Daytrippers: Ice Fishing


     We arrive at the Morris side of Bantam Lake on a sunny Saturday morning.  The rough, expansive ice is already dotted with about a dozen fishing camps, some with fire pits, tents and a gourmet selection of food, pulled in a special sled.    One thing is for sure:  ice fishing lovers are incredibly enthusiastic!  "Oh, it makes the winter go by," says longtime angler Shawna Casper.  "It's exciting to look forward to the weekend to go ice fishing!"

     The many inches of snow on top of the extremely thick ice is making the conditions challenging for fisherman but they will not be deterred!  "Fishing is usually best early in the morning," advises Casper.  " If you're out here early your chances of getting a fish are better."  It also helps to look for Connecticut's bass, pike, perch and trout under overcast skies. 

     Casper and her friend, Nate Upton, begin to set up their fishing holes.  First, they drill through the ice by churning a manual auger which is a real workout for the arms!  The state allows six lines per person.  So, our team from Goshen puts a "Tip Up" over each hole which is an apparatus including a reel, the line and an orange "alert" flag that will pop up when a fish is hooked.  "Most people sit and jig while they're watching for the flags," says Casper.  "It's definitely exciting when you see a flag go up!  You go running towards it!"

     But, minutes, then hours pass, and we're still waiting for a fish!  One measly fish!  "Fish hit when they're hungry, really," says Upton.  Perhaps the sky is too blue.  Perhaps we didn't arrive at the lake early enough.  It's too late to question our choices, so we settle in and practice some patience. 
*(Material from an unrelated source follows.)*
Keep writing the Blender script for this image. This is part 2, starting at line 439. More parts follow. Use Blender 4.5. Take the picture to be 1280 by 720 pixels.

     After about two hours, we hear a shout from a nearby camp.  A man pulls a gorgeous Northern Pike out from the icy chips.  Everyone cheers as he measures his catch on a ruler attached to a makeshift cart on wheels.  "It's a keeper," he calls gleefully after the fish measures more than 28 inches, the state's requirement.  Even so, he places the fish on the ice and it slithers back through the frozen tunnel towards freedom in the deep, dark blackness.

    Upon observing this scene, I realize ice fishing isn't about how many fish you catch.  It's about mystery and camaraderie.  It's also a unique way to enjoy Connecticut's beautiful scenery in the winter.  A cold weather sport with a connection to wildlife and our lovely rivers and lakes.

     "It's relaxing," smiles Upton.  "It's a good time!"


     You can go about ice fishing several different ways.  You can hire a guide through an outdoor store such as Housatonic River Outfitters, at 24 Kent Road in Cornwall Bridge.  Or, refer to the Department of Environmental Protection's web site for instructions and locations.  Either way, you will need a Connecticut license which costs $28.00. 

    Ice Fishing season closes at the end of February.